/freebsd-ports-mk

Some unmerged patches of FreeBSD ports infrastructure (ports/Mk)

This is a collection of patches for ports/Mk directory of FreeBSD
portstree, which I for some reason don't feel like submitting because
they are unfinished or are just concepts.

Each patch is stored in a separate branch, and (WARNING!) those
branches will be rebased onto upstream to avoid history pollution
with merge commits, so be careful if you clone/fork this repo.

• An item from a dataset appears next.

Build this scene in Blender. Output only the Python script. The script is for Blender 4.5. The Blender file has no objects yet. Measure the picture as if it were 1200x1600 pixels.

Patches currently include:

  cmake-no-extra-flags
    prevents CMake from adding extra C/CXX flags when building
    ports. We set CMAKE_BUILD_TYPE to either release and debug
    based on WITH_DEBUG (and even if we don't do some software
    force build type), and thus cmake adds "-O3 -DNDEBUG" or
    "-O0 -g" acordingly. Ports/build systems should not tamper
    with system compiler flags, however in this case it's not
    a big problem so I doubt the patch is needed

  install-as-user
    when INSTALL_AS_USER is defined, places PORTS_DBDIR and PKG_DBDIR
    in user's home (~/.ports, ~/.pkgdb), allowing user to use
    ports system to the full extent without root privileges

  local-patchdir
    allows user to specify local directory with custom patches which
    are applied after patches from ${PORTDIR}/files. This is hacky
    and unsafe, as patches may break when the port is updated

  show-configlog
    if configure fails, displays its config.log, which is very useful
    for debugging build failures. Whether to display config.log is
    based on whether BATCH is set, and I doubt it's the best solution
    (is there another varible which is set on pointyhat/in tinderbox?
    or should we use e.g. VERBOSE_BUILD which is set there and which
    also turns on VERBOSE more for cmake)

  src_base
    convenient way to show that the port uses system/kernel sources
    (/usr/src). Checks whether source is present, allows to not hardcode
    /usr/src and also compares source version with version of running
    system (that is, not to accidentally build a module for another
    kernel version)

  stack-protector
    allows to add -fstack-protector to compiler flags, optionally
    in a manner similar to MAKE_JOBS

Some of these have been rotting in my CVS checkout since 2008, so may
be outdated or already (partially) implemented.